I think that the biggest challenges facing queer Muslims in America are violent fear, politically normalized bigotry, laws specifically designed to exclude us, and a culture that would declare us as “other” no matter how assimilationist we may be.

El-Farouk Khaki, founder of Salaam Canada and co-founder of Unity Mosque

I was born in Tanzania. We fled because of my father’s rebel-rousing political profile. We lived in England for three years and came to Canada in March of 1974. My mum did not like the snow or the concrete of Toronto, preferring the blooming flowers that greeted us in Vancouver, BC. My father was a committed humanist and activist. The Islam they taught me was one of justice and love that embraced diversity and liberation.

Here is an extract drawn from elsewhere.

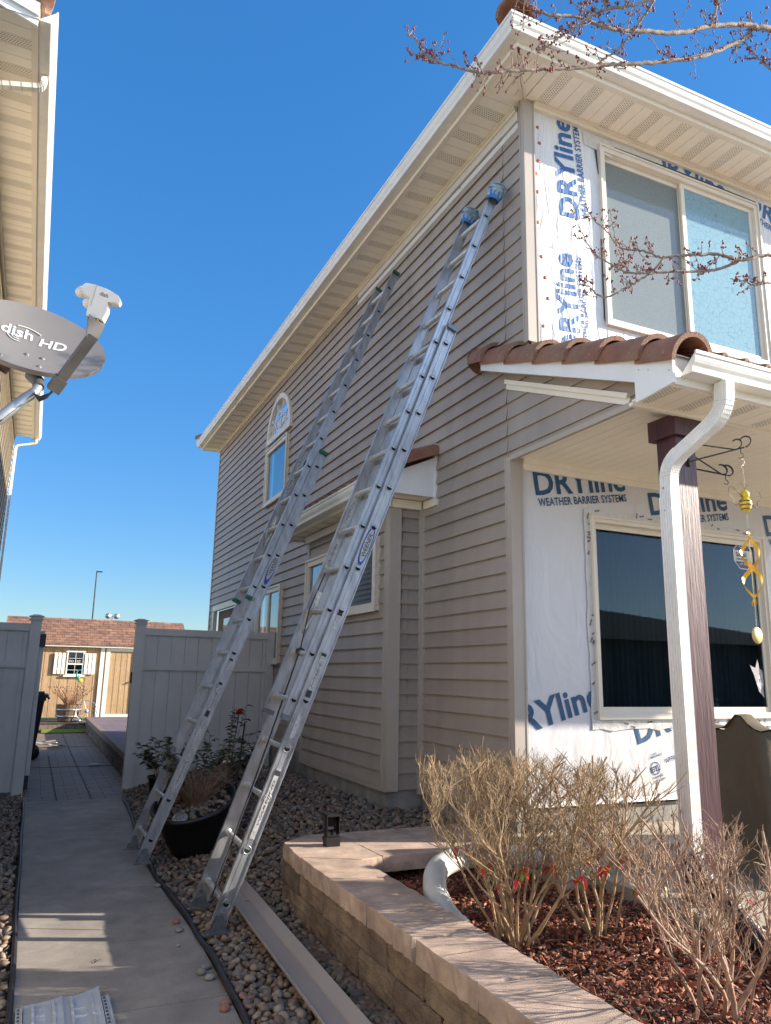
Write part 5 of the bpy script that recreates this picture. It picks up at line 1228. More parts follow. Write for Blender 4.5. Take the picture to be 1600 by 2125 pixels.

It was an Islam heavily influenced by a variety of Muslim traditions especially Sufism.

One of the things that’s happened in Islam, especially post-oil and post-Iranian revolution is that Islam has been reduced on many levels to a simple list of dos and don’ts. It’s devoid of any spirituality or any intimacy with the creator. LGBT people have always been around. The fact is that gay, lesbian, bisexual and transgender folks have always been accepted into Muslim societies. It wasn’t a question of whether they were Muslim, it was more about whether they were transgressive. Today, people’s Muslim identities are being denied and robbed, taken away from them.

I practice refugee and immigration law. These days, my clients are mostly refugees. The majority of my clients are LGBTIQ people fleeing persecution. I also represent many women fleeing gender and domestic violence. About 20% of my clients are HIV positive and fear stigma and discrimination in their countries of citizenship as a result.

When I started Salaam (Queer Muslim community of Canada) back in 1991, it was about trying to create a community space. In those days, I don’t think I was ready to reclaim a religious space but it became apparent to me that there was a need for it. Six years ago, my partner Troy Jackson, Laury Silvers and I decided to start a Friday mosque space with the intention that it would become more than a Friday space and it would be beyond Toronto. Which is what’s happening: we have seven active communities.

What’s really significant is the fact that we have triggered people’s imagination with the notion of an inclusive mosque space that’s gender equal and queer affirming. It’s a place that doesn’t ask you if you’re a Muslim or what kind of Muslim you are. Where everybody is welcome. People are embraced in the fullness of their authenticity.